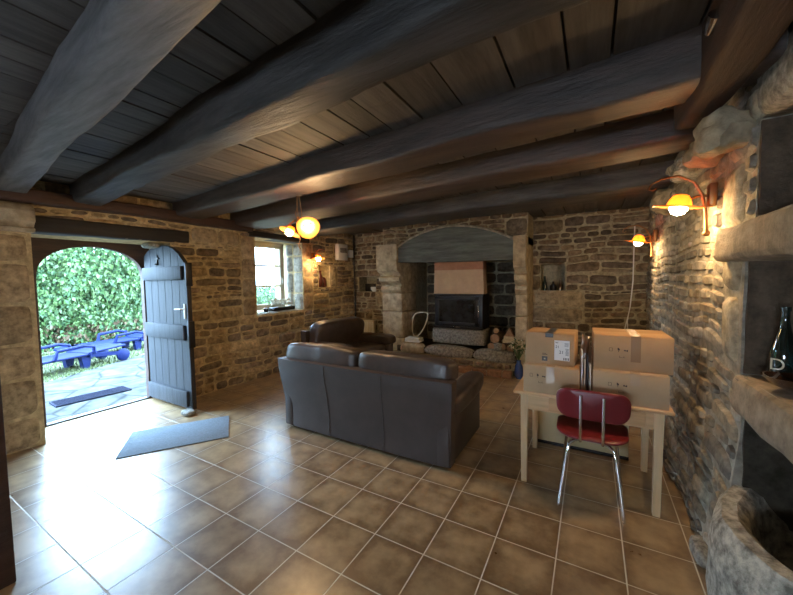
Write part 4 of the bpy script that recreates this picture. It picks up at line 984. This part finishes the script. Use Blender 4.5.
# ------------------------------------------------------------------ mats and the post at the left edge
mt = MB(); mt.box((0, 0, .005), (.60, .91, .010), 'rug', .003); o = mt.build('floor_mat'); o.location = (-3.655, 1.855, 0); o.rotation_euler = (0, 0, math.atan2(-.51, .75) + 0.0)
tag(o, 'blue grey doormat on the tiles inside the open door', 'mat')
mb = MB(); mb.box((0, 0, .69), (.08, .08, 1.38), 'redwood', .006); o = mb.build('dark_post'); o.location = (-2.66, .445, 0); tag(o, 'dark red brown wooden post cut by the left picture edge', 'post')

# ------------------------------------------------------------------ outdoors
ZG = -.10
mb = MB(); mb.add([(-5.3, -8, ZG), (-5.3, 14, ZG), (-9.6, 14, ZG), (-9.0, 3.9, ZG), (-8.6, 3.0, ZG), (-7.9, 1.8, ZG), (-7.2, -8, ZG)], [(6, 5, 4, 3, 2, 1, 0)], 'paving')
tag(mb.build('ground', smooth=False), kind='structure')
mb = MB(); mb.add([(-7.2, -8, ZG), (-7.9, 1.8, ZG), (-8.6, 3.0, ZG), (-9.0, 3.9, ZG), (-9.6, 14, ZG), (-30, 14, ZG), (-30, -8, ZG)], [(0, 1, 2, 3, 4, 5, 6)], 'soil')
tag(mb.build('ground', smooth=False), kind='structure')
mb = MB(); r2 = random.Random(12)
for i in range(9000):
    y = r2.uniform(.8, 6); xe = -7.9 - (y - 1.8) * .52 if y > 1.8 else -7.9 - (y - 1.8) * .08
    x = max(-11.1, xe - r2.random() ** 1.3 * 3.3); h = r2.uniform(.03, .09); a = r2.uniform(0, PI); lx, ly = r2.uniform(-.03, .03), r2.uniform(-.03, .03); k = r2.uniform(.6, 1.4)
    cx, cy = .006 * math.cos(a), .006 * math.sin(a)
    mb.add([(x - cx, y - cy, ZG), (x + cx, y + cy, ZG), (x + lx, y + ly, ZG + h)], [(0, 1, 2)], 'grass', (.06 * k, .085 * k, .025 * k))
tag(mb.build('grass', smooth=False, recalc=False), 'short grass between the paving and the hedge outside the door', 'grass', kind='stuff')
# hedge
mb = MB(); mb.box((-12.65, 3.3, 1.15), (1.0, 9.0, 2.5), 'hedgecore', cuts=5)
cols = [(.040, .085, .028), (.06, .11, .035), (.085, .14, .055), (.03, .06, .022), (.10, .15, .08), (.05, .10, .05)]
for i in range(30000):
    y = r2.uniform(-.8, 7.6); z = ZG + r2.random() * 2.7; x = -11.75 + .28 * noise.noise(Vector((y * 1.3, z * 1.3, 0))) + .3 * noise.noise(Vector((y * 3, z * 3, 5))) + r2.uniform(-.12, .06)
    l_ = r2.uniform(.05, .10); c = r2.choice(cols); k = r2.uniform(.8, 1.3)
    if z < .55 and r2.random() < .35: c = (.08, .055, .035)
    T = Matrix.Translation((x, y, z)) @ Euler((r2.uniform(-.7, .7), r2.uniform(-.2, 1.1) + 0.0, r2.uniform(-.9, .9))).to_matrix().to_4x4()
    mb.add([(0, -l_ * .1, 0), (.01, -l_ * .5, -l_ * .5), (0, 0, -l_ * 1.5), (.01, l_ * .5, -l_ * .5)], [(0, 1, 2, 3)], 'hedgeleaf', (c[0] * k * 1.0, c[1] * k * .95, c[2] * k * .9), T)
tag(mb.build('hedge', smooth=False, recalc=False), 'tall leafy green hedge outside beyond the loungers', 'hedge')
mb = MB()
for i in range(3500):
    a = r2.uniform(0, 2 * PI); b_ = math.acos(r2.uniform(-.2, 1)); q = r2.uniform(.85, 1.05) * (1 + .15 * noise.noise(Vector((a * 2, b_ * 2, 3))))
    p = (1.3 * q * math.sin(b_) * math.cos(a), 1.5 * q * math.sin(b_) * math.sin(a), max(.03, .1 + 1.25 * q * math.cos(b_))); l_ = r2.uniform(.05, .10); c = r2.choice(cols); k = r2.uniform(.8, 1.3)
    T = Matrix.Translation(p) @ Euler((r2.uniform(-1, 1), r2.uniform(-1, 1), r2.uniform(0, 6))).to_matrix().to_4x4()
    mb.add([(0, -l_ * .1, 0), (.01, -l_ * .5, -l_ * .5), (0, 0, -l_ * 1.5), (.01, l_ * .5, -l_ * .5)], [(0, 1, 2, 3)], 'hedgeleaf', (c[0] * k, c[1] * k, c[2] * k), T)
mb.box((0, 0, .55), (1.4, 1.6, 1.1), 'hedgecore', .3)
o = mb.build('shrub', smooth=False, recalc=False); o.location = (-12.6, 10.2, ZG + .1); tag(o, 'rounded green shrub seen outside through the small window', 'shrub')
mb = MB(); mb.box((0, 0, .01), (.32, .86, .02), 'bluemat', .004)
for i in range(8): mb.box((-.135 + i * .038, 0, .022), (.014, .82, .006), 'bluemat')
o = mb.build('outdoor_mat'); o.location = (-6.38, 2.06, ZG); o.rotation_euler = (0, 0, -.06); tag(o, 'dark blue rubber mat lying on the paving outside the door', 'mat')
def lounger(label, loc, rz, raised):
    t = thing('sun_lounger', label, 'sun lounger', loc, rz, 'blue plastic sun loungers outside')
    mb = MB(); mb.box((0, -.28, .27), (.60, 1.25, .045), 'blueplastic', .018, cuts=2)
    mb.lathe([(.30, -.0225), (.30, .0225)], 'blueplastic', 24, Matrix.Translation((0, -.88, .27))); mb.build('bed', t)
    mb = MB(); T = Matrix.Translation((0, .34, .29)) @ Euler((raised, 0, 0)).to_matrix().to_4x4(); mb.box((0, .36, 0), (.56, .74, .04), 'blueplastic', .015, T=T); mb.build('backrest', t)
    for sx in (-1, 1):
        mb = MB(); mb.tube([(sx * .31, .42, .28), (sx * .33, .40, .42), (sx * .33, .20, .47), (sx * .33, -.20, .44), (sx * .31, -.24, .28)], [.035, .03, .03, .03, .035], 'blueplastic', 8); mb.build('armrest', t)
        for yy in (-.72, .30):
            mb = MB(); mb.prism([(yy - .05, 0), (yy + .05, 0), (yy + .09, .26), (yy - .09, .26)], 'x', sx * .22 - .05, sx * .22 + .05, 'blueplastic'); mb.build('leg', t, smooth=False)
        mb = MB(); mb.prism([(.34 + .0, .22), (1.02, .13), (1.02, .20), (.34, .30)], 'x', sx * .30 - .02, sx * .30 + .02, 'blueplastic'); mb.build('side_rail', t, smooth=False)
        mb = MB(); T = Matrix.Translation((sx * .30, .98, .13)) @ Euler((0, R(90), 0)).to_matrix().to_4x4(); mb.lathe([(0, -.04), (.10, -.04), (.13, -.02), (.13, .02), (.10, .04), (0, .04)], 'blueplastic', 20, T); mb.build('wheel', t)
    return t
lounger('nearer blue plastic sun lounger lying low on the paving edge', (-8.75, 2.35, ZG), R(16), .05)
lounger('farther blue plastic sun lounger with wheel beside the hedge', (-9.95, 3.75, ZG), R(10), .18)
++++
Short task - All of the material above should be reproduced exactly, except the pictures.

Reply -
Write part 4 of the bpy script that recreates this picture. It picks up at line 984. This part finishes the script. Use Blender 4.5.
# ------------------------------------------------------------------ mats and the post at the left edge
mt = MB(); mt.box((0, 0, .005), (.60, .91, .010), 'rug', .003); o = mt.build('floor_mat'); o.location = (-3.655, 1.855, 0); o.rotation_euler = (0, 0, math.atan2(-.51, .75) + 0.0)
tag(o, 'blue grey doormat on the tiles inside the open door', 'mat')
mb = MB(); mb.box((0, 0, .69), (.08, .08, 1.38), 'redwood', .006); o = mb.build('dark_post'); o.location = (-2.66, .445, 0); tag(o, 'dark red brown wooden post cut by the left picture edge', 'post')

# ------------------------------------------------------------------ outdoors
ZG = -.10
mb = MB(); mb.add([(-5.3, -8, ZG), (-5.3, 14, ZG), (-9.6, 14, ZG), (-9.0, 3.9, ZG), (-8.6, 3.0, ZG), (-7.9, 1.8, ZG), (-7.2, -8, ZG)], [(6, 5, 4, 3, 2, 1, 0)], 'paving')
tag(mb.build('ground', smooth=False), kind='structure')
mb = MB(); mb.add([(-7.2, -8, ZG), (-7.9, 1.8, ZG), (-8.6, 3.0, ZG), (-9.0, 3.9, ZG), (-9.6, 14, ZG), (-30, 14, ZG), (-30, -8, ZG)], [(0, 1, 2, 3, 4, 5, 6)], 'soil')
tag(mb.build('ground', smooth=False), kind='structure')
mb = MB(); r2 = random.Random(12)
for i in range(9000):
    y = r2.uniform(.8, 6); xe = -7.9 - (y - 1.8) * .52 if y > 1.8 else -7.9 - (y - 1.8) * .08
    x = max(-11.1, xe - r2.random() ** 1.3 * 3.3); h = r2.uniform(.03, .09); a = r2.uniform(0, PI); lx, ly = r2.uniform(-.03, .03), r2.uniform(-.03, .03); k = r2.uniform(.6, 1.4)
    cx, cy = .006 * math.cos(a), .006 * math.sin(a)
    mb.add([(x - cx, y - cy, ZG), (x + cx, y + cy, ZG), (x + lx, y + ly, ZG + h)], [(0, 1, 2)], 'grass', (.06 * k, .085 * k, .025 * k))
tag(mb.build('grass', smooth=False, recalc=False), 'short grass between the paving and the hedge outside the door', 'grass', kind='stuff')
# hedge
mb = MB(); mb.box((-12.65, 3.3, 1.15), (1.0, 9.0, 2.5), 'hedgecore', cuts=5)
cols = [(.040, .085, .028), (.06, .11, .035), (.085, .14, .055), (.03, .06, .022), (.10, .15, .08), (.05, .10, .05)]
for i in range(30000):
    y = r2.uniform(-.8, 7.6); z = ZG + r2.random() * 2.7; x = -11.75 + .28 * noise.noise(Vector((y * 1.3, z * 1.3, 0))) + .3 * noise.noise(Vector((y * 3, z * 3, 5))) + r2.uniform(-.12, .06)
    l_ = r2.uniform(.05, .10); c = r2.choice(cols); k = r2.uniform(.8, 1.3)
    if z < .55 and r2.random() < .35: c = (.08, .055, .035)
    T = Matrix.Translation((x, y, z)) @ Euler((r2.uniform(-.7, .7), r2.uniform(-.2, 1.1) + 0.0, r2.uniform(-.9, .9))).to_matrix().to_4x4()
    mb.add([(0, -l_ * .1, 0), (.01, -l_ * .5, -l_ * .5), (0, 0, -l_ * 1.5), (.01, l_ * .5, -l_ * .5)], [(0, 1, 2, 3)], 'hedgeleaf', (c[0] * k * 1.0, c[1] * k * .95, c[2] * k * .9), T)
tag(mb.build('hedge', smooth=False, recalc=False), 'tall leafy green hedge outside beyond the loungers', 'hedge')
mb = MB()
for i in range(3500):
    a = r2.uniform(0, 2 * PI); b_ = math.acos(r2.uniform(-.2, 1)); q = r2.uniform(.85, 1.05) * (1 + .15 * noise.noise(Vector((a * 2, b_ * 2, 3))))
    p = (1.3 * q * math.sin(b_) * math.cos(a), 1.5 * q * math.sin(b_) * math.sin(a), max(.03, .1 + 1.25 * q * math.cos(b_))); l_ = r2.uniform(.05, .10); c = r2.choice(cols); k = r2.uniform(.8, 1.3)
    T = Matrix.Translation(p) @ Euler((r2.uniform(-1, 1), r2.uniform(-1, 1), r2.uniform(0, 6))).to_matrix().to_4x4()
    mb.add([(0, -l_ * .1, 0), (.01, -l_ * .5, -l_ * .5), (0, 0, -l_ * 1.5), (.01, l_ * .5, -l_ * .5)], [(0, 1, 2, 3)], 'hedgeleaf', (c[0] * k, c[1] * k, c[2] * k), T)
mb.box((0, 0, .55), (1.4, 1.6, 1.1), 'hedgecore', .3)
o = mb.build('shrub', smooth=False, recalc=False); o.location = (-12.6, 10.2, ZG + .1); tag(o, 'rounded green shrub seen outside through the small window', 'shrub')
mb = MB(); mb.box((0, 0, .01), (.32, .86, .02), 'bluemat', .004)
for i in range(8): mb.box((-.135 + i * .038, 0, .022), (.014, .82, .006), 'bluemat')
o = mb.build('outdoor_mat'); o.location = (-6.38, 2.06, ZG); o.rotation_euler = (0, 0, -.06); tag(o, 'dark blue rubber mat lying on the paving outside the door', 'mat')
def lounger(label, loc, rz, raised):
    t = thing('sun_lounger', label, 'sun lounger', loc, rz, 'blue plastic sun loungers outside')
    mb = MB(); mb.box((0, -.28, .27), (.60, 1.25, .045), 'blueplastic', .018, cuts=2)
    mb.lathe([(.30, -.0225), (.30, .0225)], 'blueplastic', 24, Matrix.Translation((0, -.88, .27))); mb.build('bed', t)
    mb = MB(); T = Matrix.Translation((0, .34, .29)) @ Euler((raised, 0, 0)).to_matrix().to_4x4(); mb.box((0, .36, 0), (.56, .74, .04), 'blueplastic', .015, T=T); mb.build('backrest', t)
    for sx in (-1, 1):
        mb = MB(); mb.tube([(sx * .31, .42, .28), (sx * .33, .40, .42), (sx * .33, .20, .47), (sx * .33, -.20, .44), (sx * .31, -.24, .28)], [.035, .03, .03, .03, .035], 'blueplastic', 8); mb.build('armrest', t)
        for yy in (-.72, .30):
            mb = MB(); mb.prism([(yy - .05, 0), (yy + .05, 0), (yy + .09, .26), (yy - .09, .26)], 'x', sx * .22 - .05, sx * .22 + .05, 'blueplastic'); mb.build('leg', t, smooth=False)
        mb = MB(); mb.prism([(.34 + .0, .22), (1.02, .13), (1.02, .20), (.34, .30)], 'x', sx * .30 - .02, sx * .30 + .02, 'blueplastic'); mb.build('side_rail', t, smooth=False)
        mb = MB(); T = Matrix.Translation((sx * .30, .98, .13)) @ Euler((0, R(90), 0)).to_matrix().to_4x4(); mb.lathe([(0, -.04), (.10, -.04), (.13, -.02), (.13, .02), (.10, .04), (0, .04)], 'blueplastic', 20, T); mb.build('wheel', t)
    return t
lounger('nearer blue plastic sun lounger lying low on the paving edge', (-8.75, 2.35, ZG), R(16), .05)
lounger('farther blue plastic sun lounger with wheel beside the hedge', (-9.95, 3.75, ZG), R(10), .18)